The new leadership team at the U.S. Securities & Exchange Commission (SEC) has pledged to bring about positive change to the way it approaches its important regulatory enforcement duties. It remains to be seen in exactly what form this change will take. Some of the most significant changes to the way the SEC approaches its work, however, are likely to come from the outside — specifically, as a result of what has been described as the “mildly technical decision” issued in February 2013 by the U.S. Supreme Court in Gabelli v. Securities & Exchange Commission.

The case began in 2008, when the SEC sued a mutual fund investment advisor, Gabelli Funds LLC, in New York federal district court for alleged violations of the Investment Advisors Act of 1940. According the SEC, between 1999 and 2002, senior officers at Gabelli aided and abetted an important client in fraudulent “market timing” activity that allowed the client to profit from differences in the closing times for U.S. and foreign financial exchanges. Among other things, the SEC sought to impose civil monetary penalties against Gabelli. Gabelli moved to dismiss, arguing, in part, that the claim for civil penalties was time-barred by the five-year statute of limitations set out in 28 U.S.C. § 2462. The district court agreed and dismissed that claim.

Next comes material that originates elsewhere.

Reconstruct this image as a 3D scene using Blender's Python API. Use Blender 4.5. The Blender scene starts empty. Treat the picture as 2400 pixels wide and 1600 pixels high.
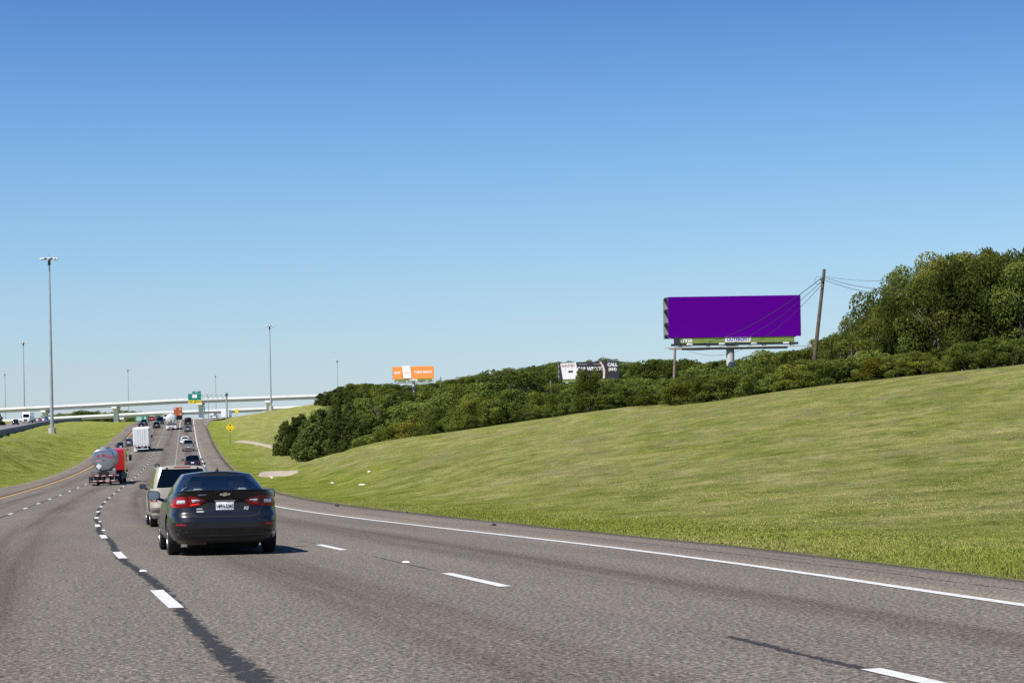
import bpy, math, random
import numpy as np
from mathutils import Vector, Matrix

random.seed(7)
rng = np.random.default_rng(11)
sc = bpy.context.scene
COL = sc.collection
R = math.radians

# ------------------------------------------------------------------ camera
F = 4364.0                       # focal length in photograph pixels (2400 wide)
ROLL = R(1.0)
cam_d = bpy.data.cameras.new('camera')
cam_d.sensor_width = 36.0
cam_d.lens = F / 2400 * 36
cam_d.shift_y = 200 / 2400
cam_d.clip_start = 0.1
cam_d.clip_end = 20000
cam = bpy.data.objects.new('camera', cam_d)
COL.objects.link(cam)
cam.matrix_world = Matrix.Rotation(R(90), 4, 'X') @ Matrix.Rotation(-ROLL, 4, 'Z')
sc.camera = cam

# ------------------------------------------------------------------ sky and sun
SUN = Vector((-0.52, -0.50, 1.0)).normalized()      # direction towards the sun
EL = math.asin(SUN.z)
AZ = math.atan2(SUN.x, SUN.y)
w = bpy.data.worlds.new('World')
sc.world = w
w.use_nodes = True
nt = w.node_tree
for n in list(nt.nodes):
    nt.nodes.remove(n)
sky = nt.nodes.new('ShaderNodeTexSky')
sky.sky_type = 'NISHITA'
sky.sun_disc = False
sky.sun_elevation = EL
sky.sun_rotation = AZ
sky.altitude = 200
sky.air_density = 1.0
sky.dust_density = 0.25
sky.ozone_density = 2.5
tcw = nt.nodes.new('ShaderNodeTexCoord')
spw = nt.nodes.new('ShaderNodeSeparateXYZ')
nt.links.new(tcw.outputs['Generated'], spw.inputs[0])


def wmath(op, a, b_=0.0):
    n_ = nt.nodes.new('ShaderNodeMath')
    n_.operation = op
    for i_, v_ in enumerate((a, b_)):
        if hasattr(v_, 'links'):
            nt.links.new(v_, n_.inputs[i_])
        else:
            n_.inputs[i_].default_value = v_
    return n_.outputs[0]


# a very clear, polarised-looking sky: it deepens faster with height than the model's
zz = wmath('MAXIMUM', spw.outputs[2], 0.0)
z2 = wmath('ADD', wmath('MULTIPLY', zz, 0.8), wmath('MULTIPLY', wmath('POWER', zz, 4.0), 62.0))
z2 = wmath('MINIMUM', z2, 3.0)
cbw = nt.nodes.new('ShaderNodeCombineXYZ')
nt.links.new(spw.outputs[0], cbw.inputs[0])
nt.links.new(spw.outputs[1], cbw.inputs[1])
nt.links.new(z2, cbw.inputs[2])
nrm_w = nt.nodes.new('ShaderNodeVectorMath')
nrm_w.operation = 'NORMALIZE'
nt.links.new(cbw.outputs[0], nrm_w.inputs[0])
nt.links.new(nrm_w.outputs[0], sky.inputs['Vector'])
hsv = nt.nodes.new('ShaderNodeHueSaturation')
hsv.inputs['Saturation'].default_value = 1.06
bg = nt.nodes.new('ShaderNodeBackground')
bg.inputs['Strength'].default_value = 0.078
wo = nt.nodes.new('ShaderNodeOutputWorld')
nt.links.new(sky.outputs[0], hsv.inputs['Color'])
sepw = nt.nodes.new('ShaderNodeSeparateColor')
comw = nt.nodes.new('ShaderNodeCombineColor')
nt.links.new(hsv.outputs[0], sepw.inputs[0])
KW = 0.114                                  # camera response to the clear sky, per channel: gain and contrast
for i_, (gain, pw) in enumerate(((0.70, 1.0), (0.812, 0.84), (0.968, 0.585))):
    v_ = wmath('POWER', wmath('MULTIPLY', sepw.outputs[i_], KW), pw)
    nt.links.new(wmath('MULTIPLY', v_, gain / KW), comw.inputs[i_])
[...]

On appeal to the 2nd Circuit, the SEC argued that it was entitled to the protections afforded by the discovery rule. In the SEC’s view, the limitations period on its claims against Gabelli began to run only after the SEC discovered the fraud, not when it occurred. The 2nd Circuit agreed, holding that such fraud-related claims do not accrue until a plaintiff knows or should have known of the fraud.

In a decision authored by Chief Justice John Roberts, the Supreme Court unanimously rejected the 2nd Circuit’s holding. According to the Court, under the “most natural reading” of Section 2462, a fraud claim accrues when it occurs and not when the SEC discovers the fraud. Noting that the discovery rule historically has not been applied in civil enforcement proceedings brought by the government, the Court also found fault with the notion that the SEC can or should be equated with a typical plaintiff in a civil case. Rather, the two are distinct, and the Court stressed that there are important reasons for the distinction: “Most of us do not live in a state of constant investigation; absent any reason to think we have been injured, we do not typically spend our days looking for evidence that we were lied to or defrauded. And the law does not require that we do so.”

The “primary mission” of the SEC, on the other hand, is to investigate and “root out” fraud. And it has many legal tools at its disposal to do so, including: demanding that brokers and dealers submit detailed information, even before a suit is filed; offering and paying monetary awards to whistleblowers; and issuing subpoenas for documents and witnesses it deems relevant to an investigation. As Chief Justice Roberts explained, “[c]harged with this mission and armed with these weapons, the SEC as enforcer is a far cry from the defrauded victim the discovery rule evolved to protect,” and does not need protections afforded by that rule.

The Court went on to observe that, even if that were not the case, there is a practical limit on the ability of courts to allow the government to rely on the discovery rule. The federal government is composed of multiple, overlapping bureaucracies staffed by thousands of employees. Consequently, determining what the government knew and when would be an unrealistic, virtually impossible exercise.

The decision is significant and likely to have a lasting impact. Indeed, for those companies who are or were concerned about possible SEC enforcement proceedings related to their conduct during the 2007-2009 financial credit crisis, the Gabelli decision makes clear just how long they need to hold their breath. For the SEC, there is new and powerful pressure for greater vigilance and efficiency in the identification and prosecution of cases. Increased use of tolling agreements with parties under investigation can be expected as well. Finally, given that the Supreme Court’s holding in Gabelli was limited to actions in which the SEC seeks a civil monetary penalty, one should look for the SEC to take greater advantage of the many other enforcement remedies available to it, including disgorgement, injunctive relief and suspensions from the industry.